On Jan 27, Micron announced plans to invest another $30.5 billion to expand its production facilities here, adding 65,000 sqm of cleanroom space upon operationalisation in the second half of 2028. Presumably, Nordic stands a good chance of securing more installation and maintenance contracts.
Envipure, acquired by Nordic in 2019 for $14.8 million, provides cleanroom, air and water engineering services for the semiconductor and other sectors / Photo: Nordic Group
Meanwhile, over the past year or so, as countries have rearm themselves amid heightened geopolitical tensions, global defence stocks have regained favour with investors. Numerous US, German and Korean stocks have made multifold gains and, at home, Singapore Technologies Engineering is making new highs, becoming a top performer on the Straits Times Index (STI).
Nordic is not quite near STI component status, but investors are starting to take note of the company’s defence and security niche. Specifically, Starburst, its subsidiary, builds and maintains firing ranges for militaries and law enforcement customers. It has another unit which builds and maintains oil supply systems for air bases.
Starburst was acquired in 2022, with most of its revenue generated in Singapore. It has customers in the Middle East, where current geopolitical conditions are expected to force countries to spend more on defence and security.
Besides building and maintaining firing ranges for the military, which require installing ballistic materials as safety features to absorb bullets, Starburst also builds mock-up training facilities such as train stations, ships and even aircraft to better simulate warfare in today’s environment, says Astro Chang Yeh Fung, Starburst’s CEO and Chang’s younger brother.
A significant contract may be in the potential pipeline. On Feb 27, Defence Minister Chan Chun Sing announced that the army plans to build an indoor live-firing complex near an upcoming MRT station in Bedok. According to Astro, the Multi-Mission Range Complex 2, as the project is called, will only happen in the next few years, although he points out that Starburst will still have to go through a tendering process, which is typical for all government projects.
Nonetheless, Chang and Astro acknowledge that Singapore prefers local companies to undertake various defence-related projects due to sensitivity issues. However, both say that the respective companies’ track records must also be considered during the tendering process.
Avon Industries, another Nordic subsidiary, can be seen as another defence contractor of sorts. It provides and maintains fuel hydrant systems and fuel tanks in Singapore’s air bases. Tengah Air Base is set to expand to accommodate the relocation of Paya Lebar Air Base by 2030. “We are looking forward to building more fuel tanks on the expanded site,” says Chang, who expects the tender to be called in another couple of years.
Besides its Singapore home market, Nordic is keen to build on previous wins across the region. The fighting between the US, Israel and Iran is stretching on, but Chang does not see a long-term impact on the company. While he expects the markets to be hurt in the short term by developments in the Middle East, he expects eventual improvement.

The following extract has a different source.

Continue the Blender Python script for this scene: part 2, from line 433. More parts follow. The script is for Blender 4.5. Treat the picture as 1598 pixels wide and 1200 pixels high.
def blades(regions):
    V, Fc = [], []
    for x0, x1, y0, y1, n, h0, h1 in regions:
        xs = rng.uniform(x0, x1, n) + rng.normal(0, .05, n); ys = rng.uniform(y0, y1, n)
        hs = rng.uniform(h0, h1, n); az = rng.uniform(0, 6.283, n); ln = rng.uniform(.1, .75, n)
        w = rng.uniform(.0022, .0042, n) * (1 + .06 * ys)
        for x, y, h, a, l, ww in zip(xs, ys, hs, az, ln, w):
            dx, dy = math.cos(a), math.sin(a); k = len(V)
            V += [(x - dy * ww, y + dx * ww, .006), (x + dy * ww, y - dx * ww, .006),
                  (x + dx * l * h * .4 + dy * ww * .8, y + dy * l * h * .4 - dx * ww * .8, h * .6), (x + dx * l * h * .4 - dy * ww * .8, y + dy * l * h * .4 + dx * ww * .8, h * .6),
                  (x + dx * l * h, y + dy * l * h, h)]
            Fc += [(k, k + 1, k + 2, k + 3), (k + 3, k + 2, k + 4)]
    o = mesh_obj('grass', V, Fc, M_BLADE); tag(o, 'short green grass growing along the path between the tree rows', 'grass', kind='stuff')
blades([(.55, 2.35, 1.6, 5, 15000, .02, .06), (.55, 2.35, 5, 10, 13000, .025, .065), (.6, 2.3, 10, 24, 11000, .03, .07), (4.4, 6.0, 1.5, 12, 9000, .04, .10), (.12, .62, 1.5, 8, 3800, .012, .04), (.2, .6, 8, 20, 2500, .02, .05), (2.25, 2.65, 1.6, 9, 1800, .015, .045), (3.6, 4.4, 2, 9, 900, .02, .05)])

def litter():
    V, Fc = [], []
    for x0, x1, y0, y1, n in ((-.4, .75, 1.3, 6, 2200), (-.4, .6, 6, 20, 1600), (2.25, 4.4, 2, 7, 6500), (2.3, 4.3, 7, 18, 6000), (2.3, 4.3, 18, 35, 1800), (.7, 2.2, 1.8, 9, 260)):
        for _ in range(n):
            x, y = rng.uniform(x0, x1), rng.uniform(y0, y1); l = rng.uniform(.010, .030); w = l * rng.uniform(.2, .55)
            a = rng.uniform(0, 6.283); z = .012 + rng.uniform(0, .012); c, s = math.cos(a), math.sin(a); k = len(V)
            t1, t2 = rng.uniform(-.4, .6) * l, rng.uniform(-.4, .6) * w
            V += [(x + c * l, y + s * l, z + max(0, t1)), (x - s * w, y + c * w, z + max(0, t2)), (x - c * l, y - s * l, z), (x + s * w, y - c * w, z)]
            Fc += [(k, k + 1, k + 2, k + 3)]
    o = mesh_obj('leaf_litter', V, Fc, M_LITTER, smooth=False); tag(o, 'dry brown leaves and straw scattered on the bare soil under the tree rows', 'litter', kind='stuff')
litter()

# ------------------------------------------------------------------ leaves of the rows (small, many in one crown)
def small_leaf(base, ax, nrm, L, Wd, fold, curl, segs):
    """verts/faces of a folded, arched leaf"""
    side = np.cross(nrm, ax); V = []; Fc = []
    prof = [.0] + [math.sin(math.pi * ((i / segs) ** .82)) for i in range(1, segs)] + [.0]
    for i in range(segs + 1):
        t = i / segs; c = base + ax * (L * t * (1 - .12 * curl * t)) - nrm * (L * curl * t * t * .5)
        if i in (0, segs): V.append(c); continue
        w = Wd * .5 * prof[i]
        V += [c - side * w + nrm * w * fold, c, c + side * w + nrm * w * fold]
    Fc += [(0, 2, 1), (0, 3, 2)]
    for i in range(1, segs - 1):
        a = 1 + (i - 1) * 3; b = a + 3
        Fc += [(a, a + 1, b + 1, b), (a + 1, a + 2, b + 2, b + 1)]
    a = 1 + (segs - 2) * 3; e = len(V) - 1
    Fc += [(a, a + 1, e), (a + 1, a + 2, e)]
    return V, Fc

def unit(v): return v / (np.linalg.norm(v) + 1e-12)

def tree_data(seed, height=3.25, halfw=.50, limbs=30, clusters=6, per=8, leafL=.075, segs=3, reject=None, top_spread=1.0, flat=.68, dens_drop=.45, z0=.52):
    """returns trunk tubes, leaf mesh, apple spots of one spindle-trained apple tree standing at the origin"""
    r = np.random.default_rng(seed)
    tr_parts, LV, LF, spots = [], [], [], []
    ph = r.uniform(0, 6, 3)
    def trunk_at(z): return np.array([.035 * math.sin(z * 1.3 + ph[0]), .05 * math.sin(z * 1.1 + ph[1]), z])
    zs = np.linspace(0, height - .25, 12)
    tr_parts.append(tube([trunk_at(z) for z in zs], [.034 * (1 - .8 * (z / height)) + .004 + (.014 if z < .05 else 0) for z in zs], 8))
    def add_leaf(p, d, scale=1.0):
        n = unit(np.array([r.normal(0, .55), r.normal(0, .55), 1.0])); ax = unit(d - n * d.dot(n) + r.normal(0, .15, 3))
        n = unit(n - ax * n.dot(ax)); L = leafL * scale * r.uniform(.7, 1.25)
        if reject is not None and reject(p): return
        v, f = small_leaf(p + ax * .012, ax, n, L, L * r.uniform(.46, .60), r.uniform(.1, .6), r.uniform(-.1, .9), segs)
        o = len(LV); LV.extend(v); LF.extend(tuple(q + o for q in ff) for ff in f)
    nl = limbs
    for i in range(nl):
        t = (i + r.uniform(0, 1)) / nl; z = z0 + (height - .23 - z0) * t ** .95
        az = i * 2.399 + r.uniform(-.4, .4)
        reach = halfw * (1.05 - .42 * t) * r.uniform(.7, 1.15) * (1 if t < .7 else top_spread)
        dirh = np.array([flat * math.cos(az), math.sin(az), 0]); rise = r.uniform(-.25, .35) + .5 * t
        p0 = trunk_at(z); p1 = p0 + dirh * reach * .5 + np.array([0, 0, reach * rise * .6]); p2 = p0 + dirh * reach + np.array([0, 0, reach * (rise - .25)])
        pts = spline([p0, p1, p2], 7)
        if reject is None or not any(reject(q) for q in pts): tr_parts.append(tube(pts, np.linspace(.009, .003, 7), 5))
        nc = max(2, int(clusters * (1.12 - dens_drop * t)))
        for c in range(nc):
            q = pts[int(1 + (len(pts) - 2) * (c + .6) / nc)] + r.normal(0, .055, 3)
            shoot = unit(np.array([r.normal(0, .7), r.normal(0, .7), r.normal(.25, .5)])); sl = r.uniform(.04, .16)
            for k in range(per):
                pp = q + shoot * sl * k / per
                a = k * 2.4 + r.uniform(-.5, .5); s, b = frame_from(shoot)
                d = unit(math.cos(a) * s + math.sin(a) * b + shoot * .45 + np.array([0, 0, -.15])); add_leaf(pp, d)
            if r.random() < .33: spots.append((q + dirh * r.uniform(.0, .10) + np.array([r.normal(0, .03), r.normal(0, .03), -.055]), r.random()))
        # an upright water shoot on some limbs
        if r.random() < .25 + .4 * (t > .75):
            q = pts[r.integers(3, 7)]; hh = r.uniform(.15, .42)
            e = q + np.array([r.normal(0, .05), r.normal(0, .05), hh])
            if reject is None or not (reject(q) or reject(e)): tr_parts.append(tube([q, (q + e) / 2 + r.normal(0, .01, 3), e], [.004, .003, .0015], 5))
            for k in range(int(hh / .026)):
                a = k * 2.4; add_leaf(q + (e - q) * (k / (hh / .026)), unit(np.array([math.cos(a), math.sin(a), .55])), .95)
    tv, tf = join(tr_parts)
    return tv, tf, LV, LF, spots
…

Chang is looking past near-term volatility. For him, the Middle East is a market with long-term growth potential. “This war-prone area will want to invest more in defence and this is where it is an opportunity for us,” he says.
Chang believes Nordic also benefits from the diversity of its business. Besides serving customers across industries, Chang sees the cross-deployment of his people from one subsidiary to another, depending on project requirements, as a key competitive advantage in productivity and efficiency. This has helped Nordic maintain a net margin between 10% and 13% over the past five years.
In addition, to cope with rising costs, specifically for workers’ accommodation, Nordic is investing in its own dormitory. “Back in the days when rentals were low, we just paid for it, but since they have gone up so much, it does not make sense for us to keep renting,” he laments.
Chang shares that the upcoming dormitory will house at least one third of his workforce and is not built for speculative purposes. “We do not want to build something so big and rent out the excess capacity to others; this upcoming dormitory is strictly for our people. As I have said, our biggest cost component comes from labour and therefore any cost saving initiatives are targeted for this component,” Chang says.
Dividend, liquidity and placement
Nordic’s multi-sector growth ahead has drawn the attention of some analysts. In the past year, Nordic’s share price has gained 36% to 49 cents on March 31.
Troy Cheng of OCBC Group Research observes stronger growth momentum ahead for the company, with its larger order book comprising a higher proportion of recurring contracts. He points out that Nordic’s book-to-bill ratio has improved to 1.32 times, signalling strong demand visibility and underpinning potential revenue contribution for the next two financial years. “Coupled with $119 million in contract wins across FY2025 and spanning deliveries through FY2028, the group remains well positioned to sustain steady topline momentum,” says Cheng in his March 6 note, who has raised his fair value for this counter from 59 cents to 60 cents.
Separately, Hashim Osman of PhillipCapital has kept his target price unchanged at 63 cents, which is more bullish than Cheng’s. He likes how Nordic is riding an upcycle in new projects from defence, marine, and the semiconductor sector, which is seen to drive earnings growth.
Hashim notes that the company’s total sales pipeline is now around $305 million, with project services accounting for $260 million and maintenance services $46 million. Upon project delivery, Nordic would usually then convert these into maintenance contracts, implying further recurring earnings down the road.
Even as Nordic’s share price reached as low as 28 cents in June 2024 before recovering to current levels, its payout ratio has remained pretty consistent at around 40% — not too shabby, but not too enticing either.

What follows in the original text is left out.